I also wonder, does ANYONE read “Apartment 3G”? I’ve yet to speak to one person who does, yet it is still carried in my local paper.

I also wonder if anyone has ever kept track of Gil Thorpe’s career coaching record in baseball, football, and basketball. How many championships has he led his teams to?

I also wonder if “Henry,” the unfunny strip from my youth about the kid with no mouth, is still in circulation somewhere.

Finally, I wonder why I, a 32-year-old man, literally cannot start my day unless I read the comics, most of which I don’t really like that much anyway?

The dialogue of The Family Circus and Dennis The Menace could be interchanged, minus the names, and I wouldn’t know the difference. But for some reason, Dennis is hilarious and Family is nauseating.

“Blondie” is an interesting case. Although it’s one of those “stuck in time” strips from yesteryear, they seem to periodically update certain aspects of it. Dagwood still wears the same old bowtie, but things change around him. For example, Blondie is no longer only a housewife, but now runs a catering business (although she still seems to do all the cooking and presumably all the housework at home). Dagwood now carpools to work, which I don’t think he originally did. Today’s strip features what appears to be a digital alarm clock in his bedroom, and I believe I’ve seen cell phones used in the strip before. And the children’s clothes seem to get updated somewhat. On the other hand, Blondie’s hair is still horribly out of style, and Dagwood is still physically abused by his boss on occasion, which is definitely not PC in this day and age.

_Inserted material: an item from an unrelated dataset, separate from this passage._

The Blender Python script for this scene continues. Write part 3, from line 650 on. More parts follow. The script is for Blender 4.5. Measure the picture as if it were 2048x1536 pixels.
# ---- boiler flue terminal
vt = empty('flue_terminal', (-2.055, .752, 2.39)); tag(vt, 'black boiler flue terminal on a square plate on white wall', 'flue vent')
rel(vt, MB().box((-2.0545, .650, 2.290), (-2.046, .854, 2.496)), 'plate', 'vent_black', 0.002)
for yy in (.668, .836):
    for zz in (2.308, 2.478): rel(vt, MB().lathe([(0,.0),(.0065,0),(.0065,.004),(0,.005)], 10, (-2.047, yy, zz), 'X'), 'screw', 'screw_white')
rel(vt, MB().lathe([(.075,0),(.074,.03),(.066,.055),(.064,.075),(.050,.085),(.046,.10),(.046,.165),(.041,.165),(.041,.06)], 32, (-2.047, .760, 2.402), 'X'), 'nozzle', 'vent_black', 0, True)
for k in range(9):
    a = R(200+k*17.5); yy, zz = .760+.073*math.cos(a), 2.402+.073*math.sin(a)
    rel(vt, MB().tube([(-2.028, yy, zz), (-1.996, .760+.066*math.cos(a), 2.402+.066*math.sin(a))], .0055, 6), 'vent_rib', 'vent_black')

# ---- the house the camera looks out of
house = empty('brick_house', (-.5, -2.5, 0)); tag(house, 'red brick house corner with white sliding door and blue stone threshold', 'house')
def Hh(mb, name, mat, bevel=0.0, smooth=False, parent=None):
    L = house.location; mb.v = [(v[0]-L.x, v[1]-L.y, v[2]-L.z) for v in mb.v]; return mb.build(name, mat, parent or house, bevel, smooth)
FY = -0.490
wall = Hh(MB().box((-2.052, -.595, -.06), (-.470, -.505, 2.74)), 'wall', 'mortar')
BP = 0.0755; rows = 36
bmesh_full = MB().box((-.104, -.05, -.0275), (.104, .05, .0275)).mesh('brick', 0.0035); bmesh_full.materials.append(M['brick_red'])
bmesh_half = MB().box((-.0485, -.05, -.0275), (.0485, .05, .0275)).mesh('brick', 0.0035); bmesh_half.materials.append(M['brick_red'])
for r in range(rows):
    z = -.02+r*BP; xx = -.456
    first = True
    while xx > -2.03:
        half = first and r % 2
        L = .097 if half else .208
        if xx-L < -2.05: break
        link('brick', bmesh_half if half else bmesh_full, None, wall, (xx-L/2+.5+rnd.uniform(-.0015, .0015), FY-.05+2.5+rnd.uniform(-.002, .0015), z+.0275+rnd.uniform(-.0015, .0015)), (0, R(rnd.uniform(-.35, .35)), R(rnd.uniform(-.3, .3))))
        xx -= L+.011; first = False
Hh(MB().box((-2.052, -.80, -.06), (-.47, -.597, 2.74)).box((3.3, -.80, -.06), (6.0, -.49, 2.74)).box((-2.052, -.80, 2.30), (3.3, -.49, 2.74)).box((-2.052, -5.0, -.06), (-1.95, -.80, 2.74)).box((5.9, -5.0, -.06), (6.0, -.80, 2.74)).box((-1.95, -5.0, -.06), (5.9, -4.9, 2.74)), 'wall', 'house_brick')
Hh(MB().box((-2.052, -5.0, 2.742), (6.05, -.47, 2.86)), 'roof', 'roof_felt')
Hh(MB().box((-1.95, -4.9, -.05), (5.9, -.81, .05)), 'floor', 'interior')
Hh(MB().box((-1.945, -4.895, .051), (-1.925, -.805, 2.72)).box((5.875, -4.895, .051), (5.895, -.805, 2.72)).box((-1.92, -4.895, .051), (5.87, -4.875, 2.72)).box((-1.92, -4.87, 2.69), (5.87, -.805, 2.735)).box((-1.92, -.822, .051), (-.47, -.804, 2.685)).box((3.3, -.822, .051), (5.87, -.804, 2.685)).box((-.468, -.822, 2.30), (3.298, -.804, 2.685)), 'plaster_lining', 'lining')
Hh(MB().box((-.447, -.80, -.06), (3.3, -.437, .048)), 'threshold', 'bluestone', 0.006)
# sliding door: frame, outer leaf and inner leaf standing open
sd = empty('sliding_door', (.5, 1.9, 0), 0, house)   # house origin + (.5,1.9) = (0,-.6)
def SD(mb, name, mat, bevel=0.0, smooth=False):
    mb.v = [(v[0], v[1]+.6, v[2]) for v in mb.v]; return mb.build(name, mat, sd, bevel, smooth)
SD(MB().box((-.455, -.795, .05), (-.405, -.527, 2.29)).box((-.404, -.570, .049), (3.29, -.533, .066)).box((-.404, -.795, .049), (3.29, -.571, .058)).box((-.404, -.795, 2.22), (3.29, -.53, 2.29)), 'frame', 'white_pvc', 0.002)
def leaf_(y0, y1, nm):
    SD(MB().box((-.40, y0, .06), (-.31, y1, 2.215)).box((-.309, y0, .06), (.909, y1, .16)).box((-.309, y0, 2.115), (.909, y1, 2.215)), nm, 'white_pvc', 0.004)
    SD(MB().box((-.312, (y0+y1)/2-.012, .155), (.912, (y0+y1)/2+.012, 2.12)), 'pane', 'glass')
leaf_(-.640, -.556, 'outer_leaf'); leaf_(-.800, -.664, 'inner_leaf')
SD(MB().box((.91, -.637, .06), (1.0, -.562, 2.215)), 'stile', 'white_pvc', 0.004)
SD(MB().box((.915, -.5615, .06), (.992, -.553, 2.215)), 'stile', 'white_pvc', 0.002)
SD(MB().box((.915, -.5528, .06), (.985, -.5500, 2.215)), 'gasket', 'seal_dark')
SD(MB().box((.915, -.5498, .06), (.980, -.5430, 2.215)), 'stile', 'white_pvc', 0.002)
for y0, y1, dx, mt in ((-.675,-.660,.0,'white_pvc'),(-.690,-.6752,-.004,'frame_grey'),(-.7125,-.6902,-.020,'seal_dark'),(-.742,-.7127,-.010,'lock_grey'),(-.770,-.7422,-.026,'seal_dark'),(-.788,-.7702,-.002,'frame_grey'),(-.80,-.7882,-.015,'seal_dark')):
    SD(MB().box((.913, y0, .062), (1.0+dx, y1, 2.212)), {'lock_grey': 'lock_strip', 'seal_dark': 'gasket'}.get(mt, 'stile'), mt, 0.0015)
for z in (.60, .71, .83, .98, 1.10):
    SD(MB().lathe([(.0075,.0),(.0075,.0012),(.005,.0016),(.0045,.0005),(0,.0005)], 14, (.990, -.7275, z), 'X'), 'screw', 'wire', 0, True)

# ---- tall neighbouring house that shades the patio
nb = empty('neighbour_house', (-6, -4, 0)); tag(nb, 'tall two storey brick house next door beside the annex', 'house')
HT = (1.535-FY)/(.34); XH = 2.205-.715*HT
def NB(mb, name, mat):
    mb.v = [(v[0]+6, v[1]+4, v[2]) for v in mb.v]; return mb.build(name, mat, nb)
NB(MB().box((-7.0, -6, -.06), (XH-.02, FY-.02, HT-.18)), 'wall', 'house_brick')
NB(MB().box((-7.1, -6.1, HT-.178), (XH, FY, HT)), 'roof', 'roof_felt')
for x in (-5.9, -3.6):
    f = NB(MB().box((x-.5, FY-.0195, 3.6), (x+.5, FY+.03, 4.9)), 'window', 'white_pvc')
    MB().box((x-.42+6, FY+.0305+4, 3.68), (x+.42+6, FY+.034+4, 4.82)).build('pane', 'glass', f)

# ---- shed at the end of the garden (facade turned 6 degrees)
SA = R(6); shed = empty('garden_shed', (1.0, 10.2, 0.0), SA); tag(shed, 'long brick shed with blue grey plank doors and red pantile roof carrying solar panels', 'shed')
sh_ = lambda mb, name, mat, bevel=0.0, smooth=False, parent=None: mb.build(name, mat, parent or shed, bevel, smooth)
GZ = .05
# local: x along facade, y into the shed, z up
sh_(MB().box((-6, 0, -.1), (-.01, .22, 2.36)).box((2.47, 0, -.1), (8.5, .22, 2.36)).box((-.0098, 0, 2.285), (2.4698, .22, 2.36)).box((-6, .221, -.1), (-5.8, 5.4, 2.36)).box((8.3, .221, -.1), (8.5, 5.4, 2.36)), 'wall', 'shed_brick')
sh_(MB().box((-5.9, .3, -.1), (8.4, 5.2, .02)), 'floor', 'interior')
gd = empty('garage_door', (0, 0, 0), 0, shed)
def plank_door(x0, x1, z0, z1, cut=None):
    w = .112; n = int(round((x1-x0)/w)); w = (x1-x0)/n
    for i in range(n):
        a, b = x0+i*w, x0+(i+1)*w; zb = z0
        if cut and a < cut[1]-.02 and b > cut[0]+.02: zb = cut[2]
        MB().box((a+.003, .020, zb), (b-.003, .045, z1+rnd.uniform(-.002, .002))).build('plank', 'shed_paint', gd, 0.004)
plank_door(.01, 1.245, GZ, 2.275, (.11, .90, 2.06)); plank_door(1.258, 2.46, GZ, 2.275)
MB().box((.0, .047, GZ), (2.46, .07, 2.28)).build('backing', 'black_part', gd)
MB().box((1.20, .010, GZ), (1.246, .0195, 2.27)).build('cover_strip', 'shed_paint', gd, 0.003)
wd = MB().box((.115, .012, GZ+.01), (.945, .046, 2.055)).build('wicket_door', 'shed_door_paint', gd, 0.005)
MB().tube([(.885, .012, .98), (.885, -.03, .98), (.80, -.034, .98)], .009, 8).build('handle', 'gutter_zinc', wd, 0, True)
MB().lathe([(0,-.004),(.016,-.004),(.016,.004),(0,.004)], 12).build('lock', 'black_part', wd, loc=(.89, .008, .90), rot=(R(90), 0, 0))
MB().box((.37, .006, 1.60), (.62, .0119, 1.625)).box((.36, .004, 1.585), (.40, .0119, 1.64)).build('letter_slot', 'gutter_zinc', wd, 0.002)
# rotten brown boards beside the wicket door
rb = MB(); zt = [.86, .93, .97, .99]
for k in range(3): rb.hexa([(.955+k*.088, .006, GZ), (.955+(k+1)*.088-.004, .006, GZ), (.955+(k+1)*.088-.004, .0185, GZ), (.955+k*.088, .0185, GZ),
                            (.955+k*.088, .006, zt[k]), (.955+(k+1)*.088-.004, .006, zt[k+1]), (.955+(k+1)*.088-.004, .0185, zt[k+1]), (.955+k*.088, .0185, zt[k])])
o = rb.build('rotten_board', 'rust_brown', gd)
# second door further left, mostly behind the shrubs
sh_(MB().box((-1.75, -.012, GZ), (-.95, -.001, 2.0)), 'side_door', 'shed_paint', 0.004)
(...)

BTW, I like when strips make self-referential jokes. A recent Blondie strip featured Dagwood complaining, “Do you have any idea how hard it is to find shirts with just one big button?”

A Dilbert strip had Dilbert stuck in another dimension, where he says, “It’s just like Calvin & Hobbes without the artistic look to it.”

And there was a strip a long time ago (I don’t know if it still exists), which IIRC was called “Eek & Meek”. It was drawn in a very stylized, not very realistic-looking manner. One strip had the main character walking down the street with 2 realistically-drawn men pointing and laughing. The same kind of thing was later done on The Simpsons when Lisa and Bart suddenly changed into realistic-looking children.

Anybody else get Ballard Street in their paper? It seems to be a strip devoted exclusively to depictions of strange people either wearing odd home-made costumes or inventing odd home-made contraptions. That’s it - pretty much the same thing every day. I can’t remember it ever being funny.

And Herman is so oddly-drawn that it’s virtually impossible to tell what kind of facial expressions the characters are supposed to be having, and sometimes even to tell what they’re doing.

Final thought: Why do men in comic strips almost always have noses that are several times larger than the women’s noses?

Come to think of it, there are a lot of stuck-in-time strips! Gasoline Alley, for instance – the characters grow and age and change, but the world around them doesn’t! Joel and Rufus and Melba are proletarian types that probably haven’t existed at all in the U.S. since the 1950s. Same with the hillbilly world of Snuffy Smith – no electricity, homemade clothes, mule-drawn plows, one general store, a one-room schoolhouse – neither Arkansas nor West Virginia is that primitive any more! And does anybody in the hills really talk like that?

Posted by blowero:

Ermm . . . paging Sigmund Freud?

Actually, it’s probably because, in real life, men generally have (slightly) bigger noses than women – men’s whole bodies being larger; and in cartoon art it’s customary to exaggerate such differences.

On the topic of Snoopy’s siblings, am I the only one who remembers seeing a strip where Snoopy says that he was an only puppy? I think that it was part of the story arc where Sally was born. And no, I’m not that old; I think I saw it in an old collection.

Some more thoughts on Snuffy Smith: Is there anyone in the Appalachians or the Ozarks who finds this strip offensive? I mean, maybe they don’t talk or act or live that way, but their not-too-distant ancestors did. The strip is like a minstrel show, with hillbillies acting like clowns instead of blacks! But I’ve never heard of anyone taking offense.

Did anybody find Li’l Abner offensive? (I mean hillbillies, not the hippies and peaceniks and liberals whom Capp routinely skewered.)

For some reason, self-identified rednecks don’t seem to find Jeff Foxworthy offensive, either; they’re his biggest fans. But then, ethnic humor is not always offensive to the target group. Most Jewish jokes seem to have been written by Jews.

Chronos that sounds familiar, now that you mention it. Might have been somewhere in the vicinity of the strip about him sleeping with a clock, the ticking of which was supposed to soothe him, and him hitting the ceiling when the alarm went off…

(Well, he’s remembering the event from when he was a puppy, in the strip in question.)

Time to hit the archives, I guess…

I just have to reply about Funky winkerbean cartoon. I suppose it might have relaevance to alot of people but I sear this is my high school. I attnded Westside high and many of the teachers looked juxt like the cartoon characters. My dad was the guidance councelor, he always wore short sleeved shirts has glasses and a flattop haircut. Mr Fairgood looked just like him when the strip first started. My high school also had a stupendous losing streak. There were other simlarities at the time it first came out, we were all looking around trying to figure out who was the artist.